▶ [TASK DESCRIPTION]: The lines to return are those from the one containing "The Blender Python script for this scene continues." down to the one containing "M_VALLEY = material('valley_floor_soil', valley_mat)", inclusive; return them exactly and nothing else.

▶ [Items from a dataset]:
..............................

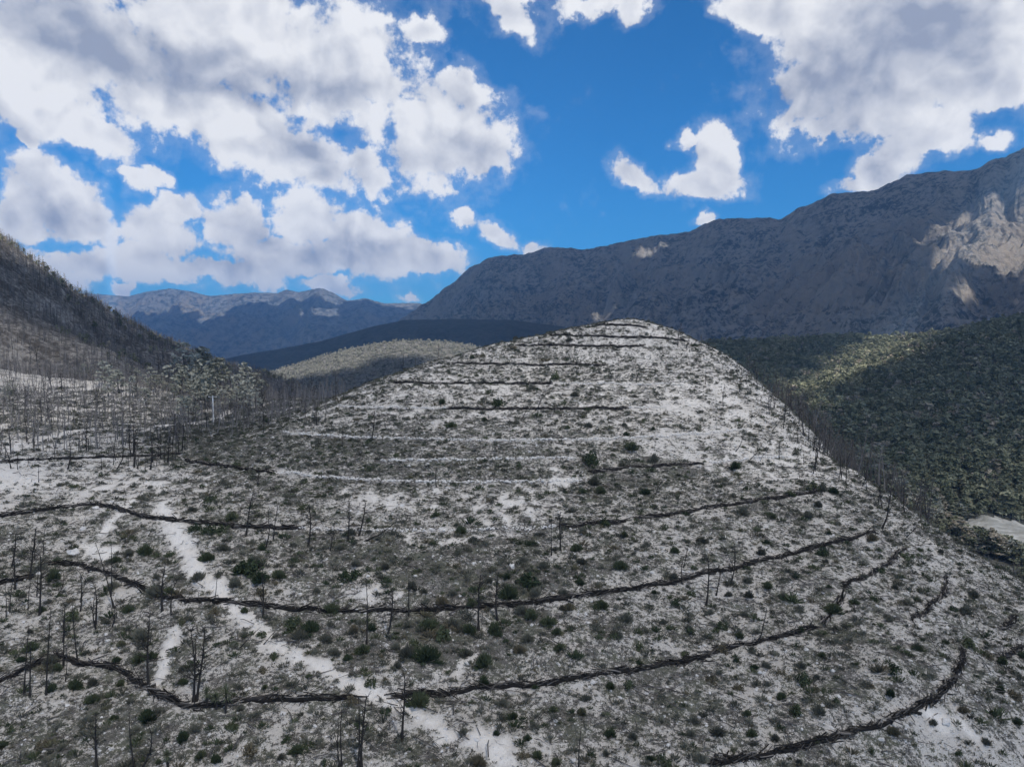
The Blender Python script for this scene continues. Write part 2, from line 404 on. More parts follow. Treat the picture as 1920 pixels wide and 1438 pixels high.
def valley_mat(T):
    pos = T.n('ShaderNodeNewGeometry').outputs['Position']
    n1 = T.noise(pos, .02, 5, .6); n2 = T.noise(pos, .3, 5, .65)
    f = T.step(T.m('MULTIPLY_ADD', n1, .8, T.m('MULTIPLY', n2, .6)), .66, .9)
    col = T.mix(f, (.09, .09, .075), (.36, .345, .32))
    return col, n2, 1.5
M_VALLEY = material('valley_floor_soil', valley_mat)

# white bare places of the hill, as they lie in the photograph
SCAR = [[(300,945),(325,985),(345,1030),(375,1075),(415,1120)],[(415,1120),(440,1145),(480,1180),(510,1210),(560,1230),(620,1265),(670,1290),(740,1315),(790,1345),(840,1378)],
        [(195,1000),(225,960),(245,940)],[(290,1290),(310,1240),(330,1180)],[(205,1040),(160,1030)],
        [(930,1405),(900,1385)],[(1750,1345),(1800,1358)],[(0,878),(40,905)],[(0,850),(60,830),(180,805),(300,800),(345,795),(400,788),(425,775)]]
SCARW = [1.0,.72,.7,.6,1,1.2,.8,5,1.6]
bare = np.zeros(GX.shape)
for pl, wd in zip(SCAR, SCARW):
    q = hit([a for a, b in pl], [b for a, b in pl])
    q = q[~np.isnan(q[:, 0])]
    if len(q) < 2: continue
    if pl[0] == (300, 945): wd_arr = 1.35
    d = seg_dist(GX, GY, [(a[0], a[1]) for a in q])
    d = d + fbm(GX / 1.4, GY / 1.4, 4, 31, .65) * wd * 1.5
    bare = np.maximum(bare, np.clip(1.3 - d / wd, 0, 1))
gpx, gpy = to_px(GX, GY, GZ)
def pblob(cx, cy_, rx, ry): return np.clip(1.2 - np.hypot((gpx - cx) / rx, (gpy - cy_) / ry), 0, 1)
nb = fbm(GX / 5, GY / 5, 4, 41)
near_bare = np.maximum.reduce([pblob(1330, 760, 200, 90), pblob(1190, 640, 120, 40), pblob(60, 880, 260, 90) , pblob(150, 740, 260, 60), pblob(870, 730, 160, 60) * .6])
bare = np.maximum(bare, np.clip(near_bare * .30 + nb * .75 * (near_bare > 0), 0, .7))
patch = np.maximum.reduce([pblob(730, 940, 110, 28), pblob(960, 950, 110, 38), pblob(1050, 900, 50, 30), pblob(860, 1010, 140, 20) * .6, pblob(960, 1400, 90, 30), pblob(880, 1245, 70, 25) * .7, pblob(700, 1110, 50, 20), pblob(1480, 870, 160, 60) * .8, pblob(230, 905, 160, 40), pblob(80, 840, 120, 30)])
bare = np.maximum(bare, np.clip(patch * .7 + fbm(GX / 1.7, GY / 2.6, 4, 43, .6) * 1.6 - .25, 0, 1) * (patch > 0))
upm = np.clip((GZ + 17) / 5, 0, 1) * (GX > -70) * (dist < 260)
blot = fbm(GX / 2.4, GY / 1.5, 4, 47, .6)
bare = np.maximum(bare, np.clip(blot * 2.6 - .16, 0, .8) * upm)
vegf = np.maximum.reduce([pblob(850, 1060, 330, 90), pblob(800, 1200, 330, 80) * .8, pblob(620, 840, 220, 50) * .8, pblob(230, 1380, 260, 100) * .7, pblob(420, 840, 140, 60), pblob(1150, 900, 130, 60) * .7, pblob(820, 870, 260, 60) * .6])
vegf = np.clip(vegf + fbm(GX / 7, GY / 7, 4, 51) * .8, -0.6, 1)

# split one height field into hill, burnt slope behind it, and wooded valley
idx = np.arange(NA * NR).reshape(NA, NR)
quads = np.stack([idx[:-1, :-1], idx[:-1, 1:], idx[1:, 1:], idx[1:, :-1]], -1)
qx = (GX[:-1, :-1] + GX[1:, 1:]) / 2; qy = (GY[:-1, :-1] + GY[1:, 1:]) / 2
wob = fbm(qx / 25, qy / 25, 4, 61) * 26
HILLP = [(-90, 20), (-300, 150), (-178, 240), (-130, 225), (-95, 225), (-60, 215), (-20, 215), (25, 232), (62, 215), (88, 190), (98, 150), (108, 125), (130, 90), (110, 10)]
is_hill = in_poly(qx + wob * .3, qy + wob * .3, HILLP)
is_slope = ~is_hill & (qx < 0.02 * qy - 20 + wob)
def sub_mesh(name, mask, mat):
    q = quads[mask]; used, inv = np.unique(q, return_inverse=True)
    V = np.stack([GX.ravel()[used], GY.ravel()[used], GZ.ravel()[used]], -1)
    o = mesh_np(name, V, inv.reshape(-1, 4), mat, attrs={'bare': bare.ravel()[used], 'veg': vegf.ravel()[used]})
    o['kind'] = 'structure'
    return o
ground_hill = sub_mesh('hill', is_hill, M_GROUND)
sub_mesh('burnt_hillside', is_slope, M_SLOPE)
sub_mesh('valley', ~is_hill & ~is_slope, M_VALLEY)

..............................

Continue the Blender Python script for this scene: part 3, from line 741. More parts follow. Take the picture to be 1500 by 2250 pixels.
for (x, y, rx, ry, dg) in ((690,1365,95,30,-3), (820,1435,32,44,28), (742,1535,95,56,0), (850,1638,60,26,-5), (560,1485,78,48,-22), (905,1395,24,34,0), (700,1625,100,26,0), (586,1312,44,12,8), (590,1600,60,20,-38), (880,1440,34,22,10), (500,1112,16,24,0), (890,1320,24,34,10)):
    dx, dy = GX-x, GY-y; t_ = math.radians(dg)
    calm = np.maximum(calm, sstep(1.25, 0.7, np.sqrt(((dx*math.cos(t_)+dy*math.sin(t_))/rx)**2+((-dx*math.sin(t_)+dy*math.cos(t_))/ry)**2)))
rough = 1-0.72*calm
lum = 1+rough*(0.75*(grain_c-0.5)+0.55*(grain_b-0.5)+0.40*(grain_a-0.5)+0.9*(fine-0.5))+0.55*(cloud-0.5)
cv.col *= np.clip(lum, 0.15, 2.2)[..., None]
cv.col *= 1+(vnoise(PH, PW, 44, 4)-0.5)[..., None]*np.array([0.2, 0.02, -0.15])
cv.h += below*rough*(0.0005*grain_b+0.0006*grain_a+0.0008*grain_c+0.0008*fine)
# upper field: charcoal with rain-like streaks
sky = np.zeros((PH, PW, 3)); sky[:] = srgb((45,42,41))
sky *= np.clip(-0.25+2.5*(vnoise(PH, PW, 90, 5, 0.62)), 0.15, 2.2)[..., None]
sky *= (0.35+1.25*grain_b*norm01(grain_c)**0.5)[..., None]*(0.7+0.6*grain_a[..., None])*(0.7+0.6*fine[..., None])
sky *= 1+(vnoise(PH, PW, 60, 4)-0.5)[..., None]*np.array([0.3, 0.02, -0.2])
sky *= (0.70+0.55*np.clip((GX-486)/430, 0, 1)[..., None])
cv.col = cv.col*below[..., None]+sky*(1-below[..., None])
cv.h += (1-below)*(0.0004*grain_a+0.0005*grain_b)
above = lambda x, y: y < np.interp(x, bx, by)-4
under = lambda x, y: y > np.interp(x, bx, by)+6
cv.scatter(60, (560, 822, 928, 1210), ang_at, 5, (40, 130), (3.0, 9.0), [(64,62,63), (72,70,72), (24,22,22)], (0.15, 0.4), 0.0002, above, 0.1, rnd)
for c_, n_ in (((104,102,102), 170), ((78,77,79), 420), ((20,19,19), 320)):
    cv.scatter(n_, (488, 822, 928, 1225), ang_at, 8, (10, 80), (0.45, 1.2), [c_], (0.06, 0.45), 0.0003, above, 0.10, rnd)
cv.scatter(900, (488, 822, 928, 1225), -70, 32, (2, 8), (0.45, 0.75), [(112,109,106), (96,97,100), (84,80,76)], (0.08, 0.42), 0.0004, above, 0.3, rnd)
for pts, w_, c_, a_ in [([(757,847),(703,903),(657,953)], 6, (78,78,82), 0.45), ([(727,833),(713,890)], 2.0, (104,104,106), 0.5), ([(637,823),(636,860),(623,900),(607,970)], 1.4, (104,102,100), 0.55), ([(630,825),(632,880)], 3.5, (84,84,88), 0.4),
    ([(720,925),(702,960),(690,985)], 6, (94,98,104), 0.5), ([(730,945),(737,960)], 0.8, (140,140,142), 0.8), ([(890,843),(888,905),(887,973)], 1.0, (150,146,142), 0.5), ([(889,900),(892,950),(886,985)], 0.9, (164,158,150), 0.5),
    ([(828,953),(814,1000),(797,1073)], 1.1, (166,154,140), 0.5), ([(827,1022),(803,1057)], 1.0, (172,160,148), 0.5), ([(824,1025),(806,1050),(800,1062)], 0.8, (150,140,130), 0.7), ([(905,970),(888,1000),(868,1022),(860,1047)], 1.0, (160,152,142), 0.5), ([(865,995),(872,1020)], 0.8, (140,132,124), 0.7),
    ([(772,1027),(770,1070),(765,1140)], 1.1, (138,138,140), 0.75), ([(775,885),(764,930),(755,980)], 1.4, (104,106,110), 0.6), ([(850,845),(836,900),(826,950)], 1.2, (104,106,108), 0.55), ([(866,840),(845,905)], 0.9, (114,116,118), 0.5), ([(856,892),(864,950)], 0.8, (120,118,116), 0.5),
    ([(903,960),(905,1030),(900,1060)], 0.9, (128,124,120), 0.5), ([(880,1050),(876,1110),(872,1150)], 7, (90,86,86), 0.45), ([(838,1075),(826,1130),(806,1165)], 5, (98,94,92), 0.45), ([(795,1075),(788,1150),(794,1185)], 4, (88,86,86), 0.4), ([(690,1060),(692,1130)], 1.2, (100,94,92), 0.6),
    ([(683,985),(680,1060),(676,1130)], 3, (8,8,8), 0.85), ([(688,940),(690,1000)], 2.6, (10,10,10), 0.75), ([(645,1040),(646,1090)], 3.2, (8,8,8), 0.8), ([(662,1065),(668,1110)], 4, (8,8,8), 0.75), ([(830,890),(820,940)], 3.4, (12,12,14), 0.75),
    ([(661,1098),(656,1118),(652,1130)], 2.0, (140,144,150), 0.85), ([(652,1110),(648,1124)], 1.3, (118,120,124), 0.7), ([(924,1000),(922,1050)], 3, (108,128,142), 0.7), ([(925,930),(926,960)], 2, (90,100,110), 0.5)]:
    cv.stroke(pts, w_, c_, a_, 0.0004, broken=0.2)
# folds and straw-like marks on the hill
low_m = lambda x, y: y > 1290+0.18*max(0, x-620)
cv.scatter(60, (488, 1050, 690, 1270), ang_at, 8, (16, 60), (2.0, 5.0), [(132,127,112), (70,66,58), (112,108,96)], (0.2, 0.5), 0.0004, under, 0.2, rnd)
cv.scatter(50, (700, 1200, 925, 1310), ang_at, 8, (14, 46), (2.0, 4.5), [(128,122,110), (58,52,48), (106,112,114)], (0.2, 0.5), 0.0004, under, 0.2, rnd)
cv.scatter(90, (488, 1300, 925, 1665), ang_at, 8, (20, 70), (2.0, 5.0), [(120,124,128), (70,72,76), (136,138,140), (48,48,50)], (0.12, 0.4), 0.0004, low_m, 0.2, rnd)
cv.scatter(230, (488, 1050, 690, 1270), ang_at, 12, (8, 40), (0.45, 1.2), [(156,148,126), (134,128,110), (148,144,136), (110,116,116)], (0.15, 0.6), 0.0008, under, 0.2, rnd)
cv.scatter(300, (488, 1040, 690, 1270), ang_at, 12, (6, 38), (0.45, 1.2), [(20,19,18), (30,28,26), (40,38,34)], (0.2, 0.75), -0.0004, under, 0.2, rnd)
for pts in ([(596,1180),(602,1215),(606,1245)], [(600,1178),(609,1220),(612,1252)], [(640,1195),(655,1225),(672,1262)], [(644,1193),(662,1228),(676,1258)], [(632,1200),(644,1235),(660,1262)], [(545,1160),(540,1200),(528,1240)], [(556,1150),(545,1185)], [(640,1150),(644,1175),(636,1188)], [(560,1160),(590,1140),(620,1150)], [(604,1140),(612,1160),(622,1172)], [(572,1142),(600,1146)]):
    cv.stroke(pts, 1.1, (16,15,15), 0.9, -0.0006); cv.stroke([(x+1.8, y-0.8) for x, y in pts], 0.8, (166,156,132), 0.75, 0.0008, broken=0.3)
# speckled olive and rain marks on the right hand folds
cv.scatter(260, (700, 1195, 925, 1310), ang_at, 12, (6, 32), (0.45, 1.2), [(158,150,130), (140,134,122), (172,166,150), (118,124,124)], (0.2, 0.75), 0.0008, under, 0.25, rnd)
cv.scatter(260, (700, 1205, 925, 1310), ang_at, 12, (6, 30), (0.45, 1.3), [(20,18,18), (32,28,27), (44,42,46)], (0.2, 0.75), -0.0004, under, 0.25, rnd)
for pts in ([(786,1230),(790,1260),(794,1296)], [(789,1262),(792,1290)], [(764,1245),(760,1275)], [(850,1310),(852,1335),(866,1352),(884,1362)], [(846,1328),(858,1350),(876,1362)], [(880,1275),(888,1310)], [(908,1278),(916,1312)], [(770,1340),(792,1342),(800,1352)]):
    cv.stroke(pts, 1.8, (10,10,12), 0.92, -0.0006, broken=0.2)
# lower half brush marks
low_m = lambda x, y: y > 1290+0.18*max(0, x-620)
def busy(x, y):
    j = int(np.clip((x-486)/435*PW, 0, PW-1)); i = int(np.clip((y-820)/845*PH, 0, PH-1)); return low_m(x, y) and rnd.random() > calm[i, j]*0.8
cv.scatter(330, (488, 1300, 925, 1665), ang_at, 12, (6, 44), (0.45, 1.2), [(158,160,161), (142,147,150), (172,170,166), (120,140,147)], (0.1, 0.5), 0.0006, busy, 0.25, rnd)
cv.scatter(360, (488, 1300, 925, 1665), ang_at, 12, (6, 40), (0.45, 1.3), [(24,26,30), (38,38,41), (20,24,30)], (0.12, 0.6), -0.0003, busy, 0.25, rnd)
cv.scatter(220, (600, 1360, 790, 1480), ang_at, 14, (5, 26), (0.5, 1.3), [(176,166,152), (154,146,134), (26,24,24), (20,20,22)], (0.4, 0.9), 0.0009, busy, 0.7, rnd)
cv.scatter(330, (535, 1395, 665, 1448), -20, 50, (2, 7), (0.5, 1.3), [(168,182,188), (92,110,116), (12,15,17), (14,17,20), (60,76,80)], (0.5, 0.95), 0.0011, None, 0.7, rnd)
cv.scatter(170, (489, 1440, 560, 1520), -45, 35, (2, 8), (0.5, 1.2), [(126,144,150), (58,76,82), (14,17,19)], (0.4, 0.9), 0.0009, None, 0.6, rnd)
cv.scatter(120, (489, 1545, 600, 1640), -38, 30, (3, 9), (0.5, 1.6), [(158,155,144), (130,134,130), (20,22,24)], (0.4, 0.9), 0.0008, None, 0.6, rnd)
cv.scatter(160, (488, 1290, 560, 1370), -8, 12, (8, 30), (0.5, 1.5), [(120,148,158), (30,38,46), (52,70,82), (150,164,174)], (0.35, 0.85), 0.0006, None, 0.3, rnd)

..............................

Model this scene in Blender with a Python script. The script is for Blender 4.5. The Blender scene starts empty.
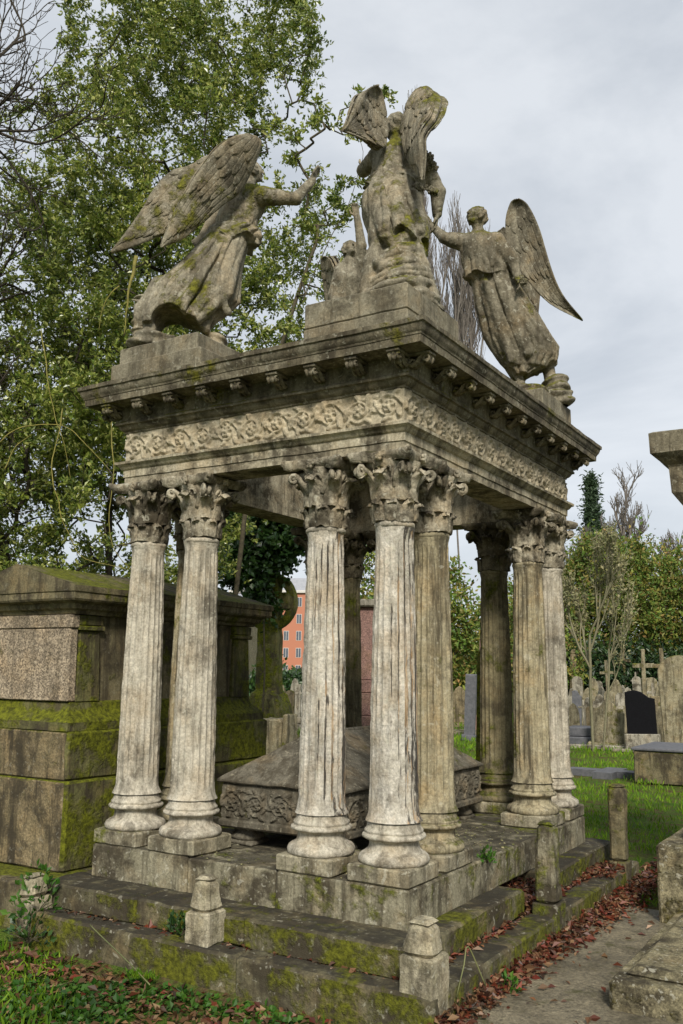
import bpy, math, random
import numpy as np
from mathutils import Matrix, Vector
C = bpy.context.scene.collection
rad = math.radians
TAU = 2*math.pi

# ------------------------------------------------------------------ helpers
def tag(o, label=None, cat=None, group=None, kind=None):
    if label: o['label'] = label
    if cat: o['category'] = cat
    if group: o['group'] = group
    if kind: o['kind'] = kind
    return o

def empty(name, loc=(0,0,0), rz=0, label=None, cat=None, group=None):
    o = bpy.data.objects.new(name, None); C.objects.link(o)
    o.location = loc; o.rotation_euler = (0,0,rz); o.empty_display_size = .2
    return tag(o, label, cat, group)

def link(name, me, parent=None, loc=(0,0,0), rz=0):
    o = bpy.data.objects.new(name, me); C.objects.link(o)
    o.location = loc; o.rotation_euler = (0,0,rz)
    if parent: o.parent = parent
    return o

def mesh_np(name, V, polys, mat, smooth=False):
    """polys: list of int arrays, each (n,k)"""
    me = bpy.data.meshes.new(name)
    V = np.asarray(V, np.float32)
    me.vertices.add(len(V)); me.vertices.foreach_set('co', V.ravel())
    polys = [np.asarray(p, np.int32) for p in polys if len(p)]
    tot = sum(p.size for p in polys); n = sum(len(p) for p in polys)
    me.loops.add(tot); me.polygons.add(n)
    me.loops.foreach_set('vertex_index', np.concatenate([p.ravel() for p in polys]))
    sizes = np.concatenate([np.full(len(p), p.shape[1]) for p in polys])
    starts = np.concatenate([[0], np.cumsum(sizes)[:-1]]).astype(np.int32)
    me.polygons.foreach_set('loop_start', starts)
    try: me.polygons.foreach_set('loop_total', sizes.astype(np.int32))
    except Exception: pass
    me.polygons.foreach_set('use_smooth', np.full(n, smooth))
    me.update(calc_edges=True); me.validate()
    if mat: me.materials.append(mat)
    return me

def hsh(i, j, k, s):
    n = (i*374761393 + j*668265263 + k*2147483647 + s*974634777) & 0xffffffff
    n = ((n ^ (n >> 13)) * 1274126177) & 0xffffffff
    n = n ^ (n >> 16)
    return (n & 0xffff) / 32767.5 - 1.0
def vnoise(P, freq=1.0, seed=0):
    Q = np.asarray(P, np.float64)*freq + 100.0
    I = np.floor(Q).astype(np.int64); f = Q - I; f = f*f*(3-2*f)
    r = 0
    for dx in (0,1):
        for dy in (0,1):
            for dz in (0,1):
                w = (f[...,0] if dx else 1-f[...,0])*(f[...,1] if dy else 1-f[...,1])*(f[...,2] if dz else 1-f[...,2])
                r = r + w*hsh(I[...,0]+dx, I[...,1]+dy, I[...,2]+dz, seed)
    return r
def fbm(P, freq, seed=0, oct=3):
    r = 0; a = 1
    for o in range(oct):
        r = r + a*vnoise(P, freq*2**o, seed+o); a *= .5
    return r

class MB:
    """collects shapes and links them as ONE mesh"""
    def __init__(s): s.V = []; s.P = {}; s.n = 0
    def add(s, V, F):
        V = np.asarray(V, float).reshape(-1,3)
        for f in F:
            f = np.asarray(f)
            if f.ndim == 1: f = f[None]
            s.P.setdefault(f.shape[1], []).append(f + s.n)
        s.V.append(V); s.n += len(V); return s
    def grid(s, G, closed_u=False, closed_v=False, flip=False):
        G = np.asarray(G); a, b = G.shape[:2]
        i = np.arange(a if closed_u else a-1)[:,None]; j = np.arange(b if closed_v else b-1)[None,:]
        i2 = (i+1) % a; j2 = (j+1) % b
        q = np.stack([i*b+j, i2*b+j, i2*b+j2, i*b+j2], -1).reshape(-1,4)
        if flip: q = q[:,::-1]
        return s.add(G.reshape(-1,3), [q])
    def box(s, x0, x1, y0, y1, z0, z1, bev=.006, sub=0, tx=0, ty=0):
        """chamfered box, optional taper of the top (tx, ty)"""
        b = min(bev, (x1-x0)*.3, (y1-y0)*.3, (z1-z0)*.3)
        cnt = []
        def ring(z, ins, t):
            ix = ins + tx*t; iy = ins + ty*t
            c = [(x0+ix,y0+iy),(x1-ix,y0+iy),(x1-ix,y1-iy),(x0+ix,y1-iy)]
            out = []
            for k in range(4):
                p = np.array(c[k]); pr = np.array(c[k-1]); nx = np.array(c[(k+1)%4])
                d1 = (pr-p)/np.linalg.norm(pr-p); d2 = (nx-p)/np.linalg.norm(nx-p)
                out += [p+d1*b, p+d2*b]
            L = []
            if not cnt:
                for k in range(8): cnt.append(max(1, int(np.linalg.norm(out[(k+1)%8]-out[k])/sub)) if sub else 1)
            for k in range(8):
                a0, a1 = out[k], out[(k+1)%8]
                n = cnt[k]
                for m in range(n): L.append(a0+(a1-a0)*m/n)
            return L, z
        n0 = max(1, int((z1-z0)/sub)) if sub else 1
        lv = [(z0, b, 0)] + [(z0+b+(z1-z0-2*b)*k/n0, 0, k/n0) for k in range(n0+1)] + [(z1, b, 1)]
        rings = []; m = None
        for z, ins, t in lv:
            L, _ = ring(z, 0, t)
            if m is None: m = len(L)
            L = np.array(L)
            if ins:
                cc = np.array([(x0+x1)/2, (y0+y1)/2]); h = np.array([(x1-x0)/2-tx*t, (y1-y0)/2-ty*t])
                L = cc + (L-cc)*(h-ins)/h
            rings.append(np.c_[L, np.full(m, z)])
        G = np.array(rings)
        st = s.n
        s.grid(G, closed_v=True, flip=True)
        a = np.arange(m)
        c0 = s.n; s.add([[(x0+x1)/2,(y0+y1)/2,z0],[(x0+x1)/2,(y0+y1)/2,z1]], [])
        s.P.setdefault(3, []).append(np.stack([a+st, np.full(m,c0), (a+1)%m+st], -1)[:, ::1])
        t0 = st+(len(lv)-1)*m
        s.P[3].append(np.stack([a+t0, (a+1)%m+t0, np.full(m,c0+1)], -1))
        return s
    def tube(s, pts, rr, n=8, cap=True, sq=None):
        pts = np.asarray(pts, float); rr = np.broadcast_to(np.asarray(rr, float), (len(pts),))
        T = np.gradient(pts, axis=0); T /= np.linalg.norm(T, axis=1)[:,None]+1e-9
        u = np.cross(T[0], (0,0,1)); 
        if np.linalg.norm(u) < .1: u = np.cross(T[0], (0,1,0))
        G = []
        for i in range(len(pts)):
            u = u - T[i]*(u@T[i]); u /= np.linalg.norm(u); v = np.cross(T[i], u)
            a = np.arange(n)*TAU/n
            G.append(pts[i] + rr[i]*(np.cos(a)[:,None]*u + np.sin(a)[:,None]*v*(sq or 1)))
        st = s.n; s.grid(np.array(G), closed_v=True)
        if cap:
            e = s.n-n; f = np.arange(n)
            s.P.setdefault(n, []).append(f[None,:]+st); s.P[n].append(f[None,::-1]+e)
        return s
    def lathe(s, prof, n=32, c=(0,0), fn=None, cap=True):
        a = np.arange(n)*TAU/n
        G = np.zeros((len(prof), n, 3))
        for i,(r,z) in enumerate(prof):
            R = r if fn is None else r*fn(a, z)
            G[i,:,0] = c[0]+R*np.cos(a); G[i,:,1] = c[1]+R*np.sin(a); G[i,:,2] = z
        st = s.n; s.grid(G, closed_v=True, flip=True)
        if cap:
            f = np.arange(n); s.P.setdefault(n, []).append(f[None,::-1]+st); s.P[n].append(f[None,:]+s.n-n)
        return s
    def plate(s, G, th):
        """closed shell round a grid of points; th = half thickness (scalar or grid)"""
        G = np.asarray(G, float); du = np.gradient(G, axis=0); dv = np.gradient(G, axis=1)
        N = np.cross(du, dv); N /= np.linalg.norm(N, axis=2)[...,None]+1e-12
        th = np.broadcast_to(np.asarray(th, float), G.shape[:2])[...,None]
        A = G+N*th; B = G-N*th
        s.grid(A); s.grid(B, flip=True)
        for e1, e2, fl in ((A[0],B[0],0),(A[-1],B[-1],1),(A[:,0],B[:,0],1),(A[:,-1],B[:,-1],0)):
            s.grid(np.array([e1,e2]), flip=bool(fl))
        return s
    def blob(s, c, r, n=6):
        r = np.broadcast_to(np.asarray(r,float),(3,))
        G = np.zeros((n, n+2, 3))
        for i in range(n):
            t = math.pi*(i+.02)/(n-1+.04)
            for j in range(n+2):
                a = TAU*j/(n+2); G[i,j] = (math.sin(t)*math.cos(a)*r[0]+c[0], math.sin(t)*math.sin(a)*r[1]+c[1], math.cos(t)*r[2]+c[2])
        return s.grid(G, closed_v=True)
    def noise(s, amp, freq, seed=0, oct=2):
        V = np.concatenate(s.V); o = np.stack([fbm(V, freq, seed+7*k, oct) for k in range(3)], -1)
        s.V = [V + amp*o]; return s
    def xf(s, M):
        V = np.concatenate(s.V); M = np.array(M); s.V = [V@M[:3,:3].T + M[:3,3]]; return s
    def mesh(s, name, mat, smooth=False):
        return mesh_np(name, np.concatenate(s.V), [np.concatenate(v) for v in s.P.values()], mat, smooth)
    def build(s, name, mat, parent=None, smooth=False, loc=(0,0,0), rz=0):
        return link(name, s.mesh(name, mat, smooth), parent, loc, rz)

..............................

▶ [EXPECTED ANSWER]:
The Blender Python script for this scene continues. Write part 2, from line 404 on. More parts follow. Treat the picture as 1920 pixels wide and 1438 pixels high.
def valley_mat(T):
    pos = T.n('ShaderNodeNewGeometry').outputs['Position']
    n1 = T.noise(pos, .02, 5, .6); n2 = T.noise(pos, .3, 5, .65)
    f = T.step(T.m('MULTIPLY_ADD', n1, .8, T.m('MULTIPLY', n2, .6)), .66, .9)
    col = T.mix(f, (.09, .09, .075), (.36, .345, .32))
    return col, n2, 1.5
M_VALLEY = material('valley_floor_soil', valley_mat)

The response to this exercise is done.